Big Red Machine - Big Red Machine
Big Red Machine
Big Red Machine
2018
Spotify
Can you feel it? Did something reverberate in the hipster force? well you're right because The National and Bon Iver have teamed up for this new band and self titled album Big Red Machine. Justin Vernon and Aaron Dessner originally collaborated on a track called "Big Red Machine" back in 2009 and have since toured and worked together on and off. This however is the first full album of music from the new band. The intention of the record is clear, two men who after blazing new trails on their own are looking to try and do it again. The songs feel cared for but claustrophobic at the same time. You are often overwhelmed with sound and flourishes creating this space where time signatures are blurred and downright demolished. "Gratitude" repeats the phrase "I better not fuck this up" for almost two minutes, but it is amongst this swirling electronic beat that slips in and out. The song like the album has these real moments of wonderment and beauty, but then they do something to kind of ruin it. Ruin may be to big of a word, but the song is really really stunning but it lands with a thud. It truly does feel like to many cooks in the kitchen on this one, with each track being just to long or being too crowded to find the nuggets of beauty. There are also songs like "Lyla" where the instrumentation never really becomes a cohesive unit, just a disparate grouping of instruments. Even the vocal on this track dips in and out of being in rhythm with the actual music, its pretty weird to be honest.
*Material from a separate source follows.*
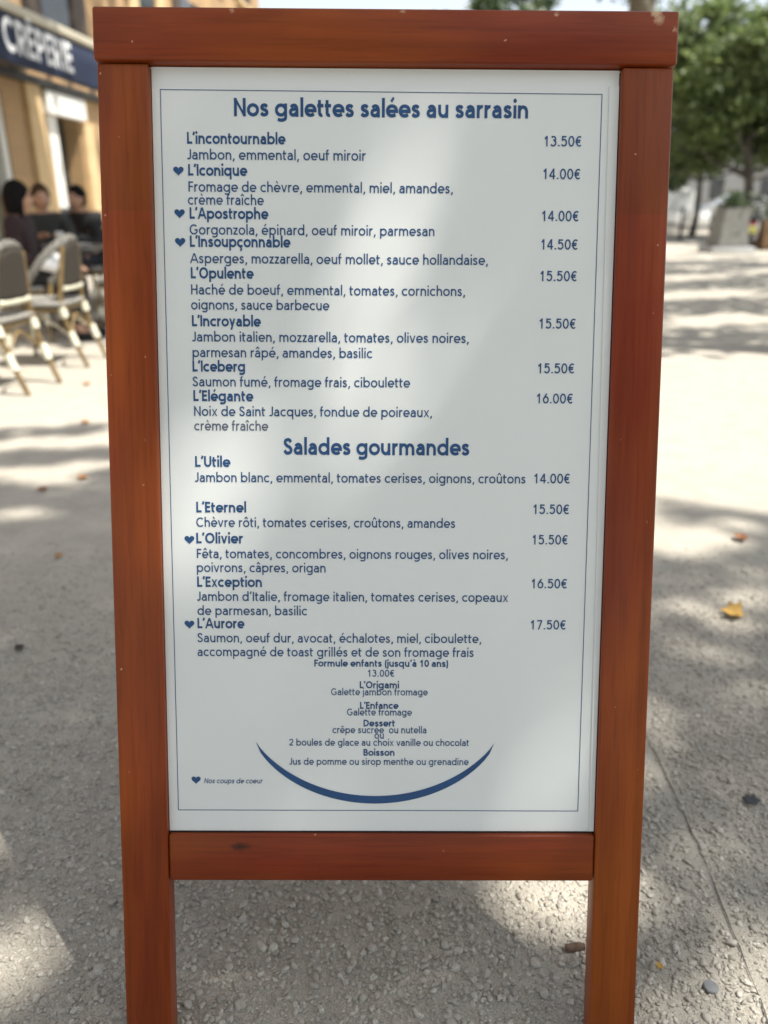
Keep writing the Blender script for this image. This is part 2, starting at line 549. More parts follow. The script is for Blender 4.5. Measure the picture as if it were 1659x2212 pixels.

The inability to edit on this record is pretty shocking evne by Vernon's Bon Iver standards. Songs meander around five sometimes six minutes doing literally nothing but just continuing to happen. It's like one moment you are fully invested, and excited for what they are doing and the next they do something to pull you right out of it. "Air Styrp" the shortest track has this frantic sense to it and this hurried delivery that makes it's impact feel inconsequential. The next track "Hymnostic" plays like an old hymn and is sung as such with an upright piano guiding the song. Hearing the duo really earnestly sing this rather silly song feels pretty laughable, especially smack dab in the middle of this what is otherwise an electronic album. "Forrest Green" is a real standout track, a raw and beautifully sung song that feels like it is hitting the mark they set for this album. It combines the beautiful guitar music of The National and the electronics of Bon Iver and rather than force even more into your ears they lean back and allow it to unfold. "OMDB" is another track that extends over seven minutes and says so very little, it just ends up being totally frustrating. The same can be siad of the final track "Melt" as it feels like this freeform jam that is just repeatedly yelling the phrase "Well, you are who you are". It's a lack of editing that plagues this album the most, a solid producer with some cutting tools could really imporve this record greatly, because as it is, it is right on the edge of something great.